La Casa Bianca si è convinta che Putin sia in una condizione di debolezza, quindi alla ricerca di un “ponte”: un’offerta che gli consenta di salvare la faccia, che non sembri umiliante per il nazionalismo russo, e al tempo stesso lo riabiliti almeno parzialmente agli occhi dell’Occidente. Obama è stato esplicito, perfino brutale nel suo sarcasmo, in occasione dell’ultima intervista (alla Cnn ) in cui ha parlato del leader russo: «Sotto la gestione di Putin c’è un crollo del rublo, un disastro finanziario, una pesante crisi dell’economia reale. Questa non mi pare la descrizione di uno che abbia messo in difficoltà l’America». Gli ultimi segnali dall’economia russa sembrano confermare l’analisi di Obama. Lo stesso governo di Mosca ormai si prepara ad una recessione: le previsioni sono di un calo del Pil pari a meno 4% nel 2015. Le ultime ore del 2014 sono state segnate da salvataggi pubblici di banche russe sull’orlo del de- fault (ultima della lista la Gazprombank, terzo istituto di credito nazionale, che ha ricevuto 700 milioni di dollari di aiuti per scongiurare la bancarotta). Con la caduta del petrolio, che ha perso il 50% in sei mesi, le risorse a disposizione di Putin si assottigliano. Più delle sanzioni occidentali, è il contro-shock petrolifero a mettere in questione le ambizioni della Russia.
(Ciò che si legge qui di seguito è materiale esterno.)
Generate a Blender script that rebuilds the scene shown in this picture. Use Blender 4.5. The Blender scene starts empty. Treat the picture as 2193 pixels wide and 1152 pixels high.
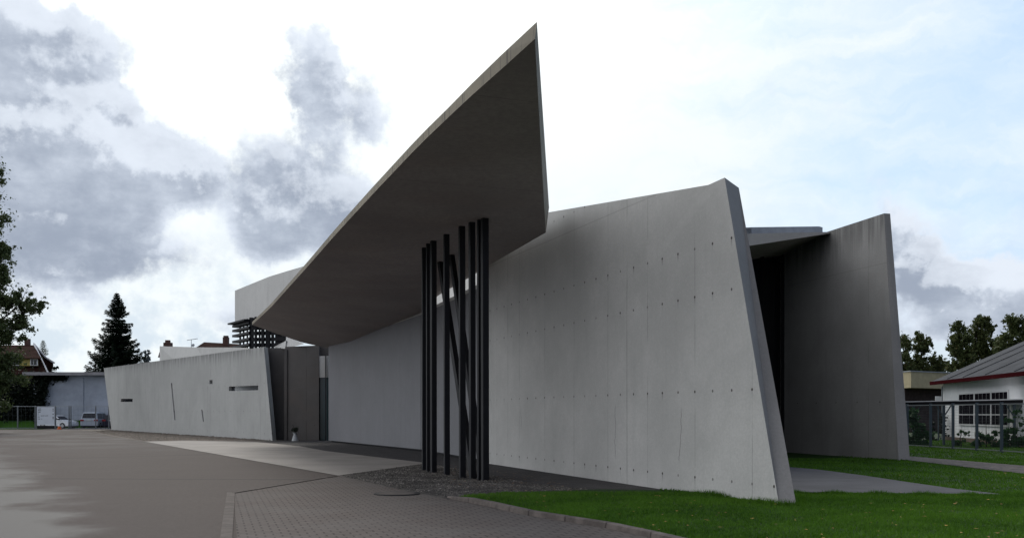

La diplomazia americana ha passato “ai raggi X” il messaggio di auguri di buon anno nuovo che Putin ha mandato a Obama. Vi si legge l’auspicio che le relazioni bilaterali siano «su un piede di parità» nel 2015. Nella versione ottimista, si può interpretare quel messaggio come un S. O. S, la richiesta di un’offerta che salvi la faccia a Putin. E’ la strada che sta esplorando nelle ultime settimane Kerry, nei suoi contatti con Lavrov. Una delle ipotesi allo studio, sarebbe l’eliminazione parziale di alcune sanzioni contro la Russia, in cambio della fine di tutti gli aiuti di Mosca ai ribelli ucraini. Questa mossa non sarebbe più condizionata al ritiro dei russi dalla Crimea. Dunque, Putin incasserebbe una vittoria non trascurabile: per quanto l’annessione della Crimea sia stata condannata come illegale da tutti i paesi della Nato, quest’annessione non impedirebbe che la morsa delle sanzioni venga un po’ allentata. Il dossier Ucraina e il dossier Crimea verrebbero in qualche modo separati. In cambio Putin dovrebbe offrire all’Occidente, oltre alla fine di ogni agitazione secessionista in Ucraina, anche delle contropartite su altri dossier diplomatici che stanno a cuore a Obama, dal nucleare iraniano alla sorte del regime Assad in Siria.
E’ tutto molto fluido. L’Amministrazione Obama dovrà stare attenta a non prendere per buona qualsiasi promessa di Putin, se non vuole subire critiche virulente dal suo Congresso a maggioranza repubblicana.